In its petition for a writ of certiorari, Coinbase pointed to Supreme Court precedent requiring the enforcement of delegation clauses in arbitration agreements and argued that absent a meritorious challenge to these provisions, they must be enforced if the subsequent agreement does not alter that provision. Brief for Petitioner at 20–21, Suski v. Coinbase, Inc., 55 F.4th 1227, 1228 (9th Cir. 2022) (No. 22-105), 2022 WL 3107708. Coinbase has also argued that since the subsequent rules did not alter or challenge the prior agreement’s delegation provision, it is for the arbitrator to determine this issue. Id. at 9. On November 3, 2023, the Supreme Court granted the petition for writ of certiorari, and the case is scheduled for argument during the Court’s current term. Coinbase, Inc. v. Suski, No. 23-3, 2023 WL 7266998 (U.S. Nov. 3, 2023).

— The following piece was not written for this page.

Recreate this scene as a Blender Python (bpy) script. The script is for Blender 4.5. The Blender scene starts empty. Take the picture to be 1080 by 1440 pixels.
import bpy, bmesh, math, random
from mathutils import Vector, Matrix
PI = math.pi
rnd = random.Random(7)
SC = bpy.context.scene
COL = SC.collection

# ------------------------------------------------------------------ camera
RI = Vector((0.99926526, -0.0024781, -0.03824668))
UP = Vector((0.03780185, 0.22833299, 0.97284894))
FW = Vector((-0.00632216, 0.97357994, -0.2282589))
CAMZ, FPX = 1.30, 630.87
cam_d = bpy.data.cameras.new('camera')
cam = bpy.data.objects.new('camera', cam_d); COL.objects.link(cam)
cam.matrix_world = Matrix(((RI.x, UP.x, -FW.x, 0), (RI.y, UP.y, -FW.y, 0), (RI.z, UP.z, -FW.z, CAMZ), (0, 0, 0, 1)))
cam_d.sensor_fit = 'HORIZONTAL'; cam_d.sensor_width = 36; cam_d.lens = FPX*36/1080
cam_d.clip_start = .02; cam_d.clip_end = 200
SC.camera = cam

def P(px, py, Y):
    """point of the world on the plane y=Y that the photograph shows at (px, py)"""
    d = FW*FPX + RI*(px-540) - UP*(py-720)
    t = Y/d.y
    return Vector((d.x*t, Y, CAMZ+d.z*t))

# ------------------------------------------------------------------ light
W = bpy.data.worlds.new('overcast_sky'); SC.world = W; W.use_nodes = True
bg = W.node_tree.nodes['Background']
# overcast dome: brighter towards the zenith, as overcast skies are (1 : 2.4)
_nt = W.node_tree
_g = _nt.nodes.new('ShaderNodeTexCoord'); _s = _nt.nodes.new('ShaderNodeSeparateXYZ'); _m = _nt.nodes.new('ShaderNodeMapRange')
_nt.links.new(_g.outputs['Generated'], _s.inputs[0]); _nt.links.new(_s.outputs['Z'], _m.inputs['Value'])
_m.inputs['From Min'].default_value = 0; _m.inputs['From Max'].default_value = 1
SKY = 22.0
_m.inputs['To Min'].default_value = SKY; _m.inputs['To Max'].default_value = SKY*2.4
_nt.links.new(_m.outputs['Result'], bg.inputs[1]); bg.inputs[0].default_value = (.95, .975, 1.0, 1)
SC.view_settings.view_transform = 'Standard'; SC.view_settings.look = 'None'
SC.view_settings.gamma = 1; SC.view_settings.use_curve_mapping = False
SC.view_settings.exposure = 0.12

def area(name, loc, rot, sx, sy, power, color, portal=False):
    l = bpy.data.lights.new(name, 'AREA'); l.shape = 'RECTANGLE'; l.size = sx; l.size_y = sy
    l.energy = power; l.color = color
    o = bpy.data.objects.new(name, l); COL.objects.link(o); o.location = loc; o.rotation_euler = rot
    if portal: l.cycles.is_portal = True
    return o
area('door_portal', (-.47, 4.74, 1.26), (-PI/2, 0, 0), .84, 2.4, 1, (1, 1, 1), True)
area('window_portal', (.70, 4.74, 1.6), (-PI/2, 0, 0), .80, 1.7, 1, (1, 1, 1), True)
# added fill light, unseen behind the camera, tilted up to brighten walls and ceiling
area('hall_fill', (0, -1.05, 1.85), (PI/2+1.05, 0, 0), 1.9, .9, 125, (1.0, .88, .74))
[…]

This will be the second time that a decision rendered concerning this dispute involving Coinbase has appeared on the Supreme Court’s docket; the Court previously determined that an appeal from a denial of a petition to compel arbitration automatically stays the proceedings below. Coinbase, Inc. v. Bielski, 599 U.S. 736, 747 (2023). Further, this is the second arbitration case that the Supreme Court has agreed to hear this term, along with Bissonnette v. LePage Bakeries Park St. LLC, 49 F.4th 655 (2d Cir. 2022), cert. granted, No. 23-51, 2023 WL 6319660 (U.S. Sept. 29, 2023). Once again, issues concerning arbitration appear to remain hot topics before the Supreme Court.